Let’s pause to ask ourselves, “Who benefits from the status quo and record high fuel prices?”
Not Vermonters.
With no fossil fuel industry in Vermont, 75 cents of every dollar we spend on fossil fuels leaves our state. The high prices we are paying right now for fuels ultimately go to global oil companies — companies that are currently reporting astounding, record earnings ($200 billion in 2022). Meanwhile, our local fuel dealers get no share of these windfall profits, and working Vermonters, retirees and fixed-income families are stuck paying high prices.
Of course, Big Oil does not want you to question their profits. And right now, Vermonters are being barraged with messages to divert attention from the high costs you are experiencing today and telling you to worry instead about the unverified future price impacts of the Affordable Heat Act. TV ads are making unsubstantiated claims, and the claims are making many Vermonters understandably anxious.
My colleagues and I have listened to you and your concerns, and as a result we have revised the bill to address the concerns you have shared.
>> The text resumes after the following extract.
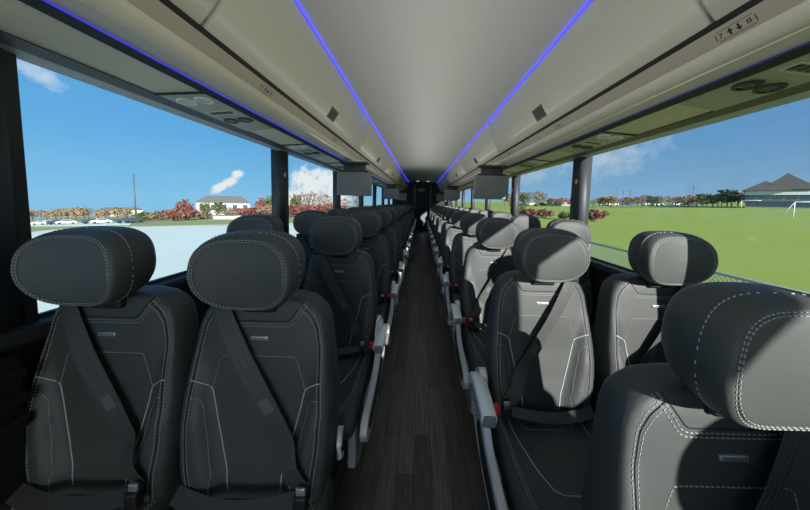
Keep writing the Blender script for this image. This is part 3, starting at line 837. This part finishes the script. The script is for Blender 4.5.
# left side: far autumn trees
i = 0
rnd = random.Random(21)
GL = 'autumn trees beyond the parking lot on the left'
for j, px in enumerate(range(34, 130, 7)):
    kind = ['amber', 'brown', 'amber', 'amber', 'brown', 'amber', 'amber'][j % 7]
    plant(kind, px+rnd.uniform(-2, 2), 221.2-(px-30)*.012, rnd.uniform(206, 211), '%s in the distant row seen through the nearest left window' % desc[kind], GL, 1.05)
pl = [('greenshrub', 146, 221, 211.5, 'low green shrub between the light pole and the red shrubs', 1.3), ('brownshrub', 160, 220.5, 210, 'brown straggly shrub right of the low green shrub', 1.3),
      ('redshrub', 176, 221, 207, 'red autumn shrub left of the grey-roofed house', 1.1), ('redshrub', 187, 220.5, 206, 'red autumn shrub close to the left end of the house', 1.1),
      ('red', 185, 219, 199.5, 'red autumn tree rising left of the grey-roofed house', 1.0), ('brownshrub', 203, 219.5, 210, 'brown straggly shrub below the left end of the house', 1.4),
      ('green', 206, 218, 202.5, 'small green tree at the left gable of the house', .8), ('green', 220, 218, 201.5, 'round green tree before the middle of the house', 1.0),
      ('brownshrub', 234, 218.5, 207, 'brown straggly shrub at the right of the round green tree', 1.4), ('redshrub', 247, 218.5, 206, 'red autumn shrub under the right end of the house', 1.3),
      ('redshrub', 260, 218, 205, 'red autumn shrub right of the house, left of the window post', 1.3), ('red', 262, 216, 198, 'red autumn tree right of the house', .9),
      ('green', 272, 216, 195, 'green tree touching the window post on its left', .8), ('brownshrub', 270, 218, 204, 'brown straggly shrub against the window post on its left', 1.2),
      ('redshrub', 296, 217, 203.5, 'red autumn shrub just right of the left window post', 1.4), ('redshrub', 308, 216.5, 203, 'red autumn shrub second right of the left window post', 1.4),
      ('redshrub', 320, 216, 203, 'red autumn shrub third right of the left window post', 1.4), ('redshrub', 332, 215.5, 202, 'red autumn shrub near the left monitor', 1.4),
      ('green', 296, 215, 194, 'green tree among bare trees right of the left window post', .8), ('brown', 303, 215, 190, 'thin brown half-bare tree under the big cloud, leftmost of three', 1),
      ('brown', 313, 215, 189, 'thin brown half-bare tree under the big cloud, middle of three', 1), ('brown', 325, 215, 191, 'thin brown half-bare tree under the big cloud, rightmost of three', 1),
      ('brown', 345, 213, 196, 'thin brown half-bare tree below the left monitor', 1), ('brown', 357, 213, 192, 'thin brown half-bare tree below the right edge of the left monitor', 1)]
for kind, px, yb, yt, lab, wd in pl: plant(kind, px, yb, yt, lab, 'planting behind the verge on the left', wd)
# right side
for j, px in enumerate(list(range(506, 575, 6))):
    kind = ['brown', 'amber', 'brown', 'green'][j % 4]
    plant(kind, px+rnd.uniform(-2, 2), 206.2, rnd.uniform(190, 194) if px < 545 else rnd.uniform(195, 198), '%s in the row between the two right window posts' % desc[kind], 'far trees between the right window posts', 1.0)
for j, px in enumerate(list(range(592, 738, 5))):
    kind = ['brown', 'brown', 'green', 'brown', 'amber'][j % 5]; tp = 197.5-(px-592)*.03
    plant(kind, px+rnd.uniform(-1, 1), 206.5 if j % 2 else 207.6, tp+rnd.uniform(-1.5, 1.5)-(3.5 if px > 722 else 0), '%s on the far edge of the playing field' % desc[kind], 'far trees along the playing field', 1.3)
for kind, px, yb, yt, lab, wd in [('redshrub', 519, 217.5, 208, 'red autumn shrub at the left end of the row by the field', 1.3), ('redshrub', 531, 218, 207.5, 'red autumn shrub second in the row by the field', 1.3),
        ('redshrub', 544, 218, 208, 'red autumn shrub third in the row by the field', 1.3), ('greenshrub', 564, 219.5, 211.5, 'low green shrub left of the right window post', 1.2), ('redshrub', 593, 221.5, 207.5, 'red autumn shrub right of the right window post', 1.1),
        ('greenshrub', 521, 214, 206, 'low green shrub behind the red row by the field', 1.0)]:
    plant(kind, px, yb, yt, lab, 'shrubs at the near edge of the field', wd)

def facing(px, py, w_px=None):
    p = at(px, py); return p, math.atan2(p.x, p.y)
WALLW = mat('house_wall', (.46, .47, .45), .8); ROOFG = mat('grey_shingle', (.12, .13, .12), .85, var=.15, vscale=3); WINB = mat('dark_pane', (.05, .07, .09), .2); ROOFR = mat('red_roof', (.42, .07, .05), .8)
BRICKG = mat('grey_cladding', (.25, .26, .24), .8, var=.12, vscale=.6); ROOFD = mat('brown_grey_shingle', (.10, .085, .07), .9, var=.2, vscale=.8); BLUEW = mat('blue_wall', (.06, .16, .42), .7); WHITEW = mat('white_paint', (.72, .74, .74), .6)
def scale_at(p): return -(RX.transposed() @ (p-Vector((0, 0, ZC)))).z/F     # metres per pixel there
def house(px0, px1, py_base, h_wall, h_roof, wall, roof, nwin, label, name='house', depth=9, hip=True, garage=False):
    pc = at((px0+px1)/2, py_base); a = math.atan2(pc.x, pc.y)
    k = math.hypot(pc.x, pc.y)
    A = at(px0, py_base); u = Vector((math.cos(-a), math.sin(-a), 0))
    # width so that its ends meet the two columns
    def px_of(w): return proj(pc+u*w)[0]
    lo = 0.1
    while px_of(lo) < px1 and lo < 200: lo += .2
    w = lo; m = scale_at(pc); hw = h_wall*m; hr = h_roof*m
    root = empty(name, pc, -a); tag(root, label, 'building')
    mb = MB(); mb.box(-w, w, 0, depth, -1, hw); mb.build('wall', wall, root)
    mb = MB(); o = .5; i_ = depth/2 if hip else 0
    mb.add([(-w-o, -o, hw), (w+o, -o, hw), (w+o, depth+o, hw), (-w-o, depth+o, hw), (-w+i_, depth/2, hw+hr), (w-i_, depth/2, hw+hr), (-w-o, -o, hw-.25), (w+o, -o, hw-.25), (w+o, depth+o, hw-.25), (-w-o, depth+o, hw-.25)],
           [(0, 1, 5, 4), (1, 2, 5), (2, 3, 4, 5), (3, 0, 4), (0, 6, 7, 1), (1, 7, 8, 2), (2, 8, 9, 3), (3, 9, 6, 0), (6, 9, 8, 7)])
    mb.build('roof', roof, root)
    for i in range(nwin):
        x = -w+2*w*(i+.5)/nwin; mb = MB(); ww = min(1.1, w/nwin*.5)
        mb.box(x-ww, x+ww, -.08, .05, hw*.35, hw*.8); mb.build('window', WINB, root)
    return root
house(199, 250, 214.5, 12, 6.5, WALLW, ROOFG, 5, 'pale house with long grey roof beyond the left window', hip=True)
house(100, 143, 216, 6, 2.5, WALLW, ROOFG, 3, 'low pale house behind the light pole on the left')
house(596, 618, 205, 5.2, 3, WALLW, ROOFR, 3, 'red-roofed store just right of the right window post', 'store', depth=5)
house(619, 634, 205, 5.5, 2.6, BLUEW, ROOFR, 2, 'blue-fronted store with red roof on the far edge of the field', 'store', depth=5)
house(635, 655, 205, 5.0, 5, BRICKG, ROOFD, 3, 'grey store with dark roof behind the light masts', 'store', depth=5)
house(545, 572, 206, 5.0, 2.0, WALLW, ROOFR, 4, 'long low store with red roof left of the right window post', 'store', depth=5)
# big apartment hall at the right edge
def hall():
    pc = at(800, 208.5); a = math.atan2(pc.x, pc.y)*.97; m = scale_at(pc); root = empty('apartment_hall', pc, -a)
    tag(root, 'large grey building with stepped dark gabled roof at the right edge of the field', 'building')
    u = Vector((math.cos(-a), math.sin(-a), 0)); w0 = 0
    while proj(pc-u*w0)[0] > 745 and w0 < 300: w0 += .3
    w1 = w0*1.2; hz = 19*m
    mb = MB(); mb.box(-w0, w1, 0, 26, -2, hz); mb.build('wall', BRICKG, root)
    mb = MB(); mb.box(-w0-.3, w1, -.4, .05, hz*.72, hz*.93); mb.build('pale_band', WHITEW, root)
    mb = MB(); mb.box(-w0-.2, w1, -.25, .05, hz*.34, hz*.42); mb.build('dark_band', ROOFD, root)
    for i in range(9):
        x = -w0+(w0+w1)*(i+.5)/9; mb = MB(); mb.box(x-1.2, x+1.2, -.12, .05, hz*.08, hz*.28); mb.build('window', WINB, root)
        mb = MB(); mb.box(x-1.0, x+1.0, -.12, .05, hz*.48, hz*.66); mb.build('window', WINB, root)
    def gable(x0, x1, y0, y1, z0, zr, xr, name, mtl):
        mb = MB(); mb.add([(x0, y0, z0), (x1, y0, z0), (x1, y1, z0), (x0, y1, z0), (xr, y0+2, zr), (xr, y1-2, zr)], [(0, 1, 4), (1, 2, 5, 4), (2, 3, 5), (3, 0, 4, 5), (0, 3, 2, 1)]); mb.build(name, mtl, root)
    s = w0/55
    gable(-w0*.74, w1*.25, -1, 24, hz, hz+17*m, -w0*.28, 'roof', ROOFD)
    gable(-w0*.1, w1*1.1, 1, 26, hz, hz+17*m, w1*.3, 'roof', ROOFG)
    gable(-w0-1, -w0*.15, -1.5, 18, hz-.3, hz+9.5*m, -w0*.66, 'roof', ROOFD)
    return root
hall()
# soccer goals
GOALM = mat('goal_white', (.80, .82, .80), .4)
def goal(px0, px1, pyb, hpx, label):
    a, b = at(px0, pyb), at(px1, pyb); m = scale_at(a); h = hpx*m; root = empty('soccer_goal', a); tag(root, label, 'goal', None)
    d = b-a; n = Vector((-d.y, d.x, 0)).normalized(); n = n if n.dot(a) > 0 else -n; n = n*h*.8; z = Vector((0, 0, h)); r = .075*h/2.4
    mb = MB(); mb.tube([Vector((0, 0, 0)), z], r, seg=6); mb.build('post', GOALM, root)
    mb = MB(); mb.tube([d, d+z], r, seg=6); mb.build('post', GOALM, root)
    mb = MB(); mb.tube([z, d+z], r, seg=6); mb.build('crossbar', GOALM, root)
    for o in (Vector((0, 0, 0)), d):
        mb = MB(); mb.tube([o+z, o+n*.9], r*.8, seg=6); mb.build('brace', GOALM, root)
goal(741, 776, 208.2, 7.5, 'small white soccer goal in front of the far building')
goal(793, 835, 217, 15, 'larger white soccer goal cut off by the right edge of the photo')
# light pole, masts
POLE = mat('pole_grey', (.09, .11, .11), .5)
def lamp_pole(px, pyb, pyt, label, rr=.5, name='light_pole'):
    p = at(px, pyb); m = scale_at(p); root = empty(name, p); tag(root, label, 'light pole')
    h = (pyb-pyt)*m; r = m*.35*rr
    mb = MB(); mb.tube([(0, 0, 0), (0, 0, h)], [r*1.2, r*.8], seg=8); mb.build('pole', POLE, root)
    mb = MB(); mb.rbox(-m*1.2, m*1.2, -m*.3, m*.3, h-m*.4, h+m*.2, m*.1); mb.build('lamp_head', POLE, root)
lamp_pole(136, 220, 175, 'tall light pole standing against blue sky in the left window', 1.6)
lamp_pole(622.5, 206, 190, 'tall pale mast at the field edge, left of a pair', 1.2); lamp_pole(629.5, 206, 189, 'tall pale mast at the field edge, right of a pair', 1.2)
lamp_pole(692, 205.4, 186, 'floodlight mast above the trees beyond the field', 1)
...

We have converted S.5 into a study. As revised, S.5 will, over the next two years, research the clean heat program in detail and carefully assess its design, implementation and costs, BUT the bill does not take the program “live.” That step will now require a vote of the full legislature in 2025, after the study is complete.
We are assuming nothing. We are evaluating everything. And we will not proceed until we have solid analysis to ensure that the program will do just what we intend it to do: save Vermonters money while also reducing emissions.
When we are ready to proceed, here is what we stand to gain: we can assert our energy independence and loosen the grip of global oil companies by “going local” — investing in weatherization and conservation, installing heating appliances powered by clean electricity, and using sustainably harvested wood and biofuels. The electricity, wood, and biofuels can be produced here, not halfway around the world.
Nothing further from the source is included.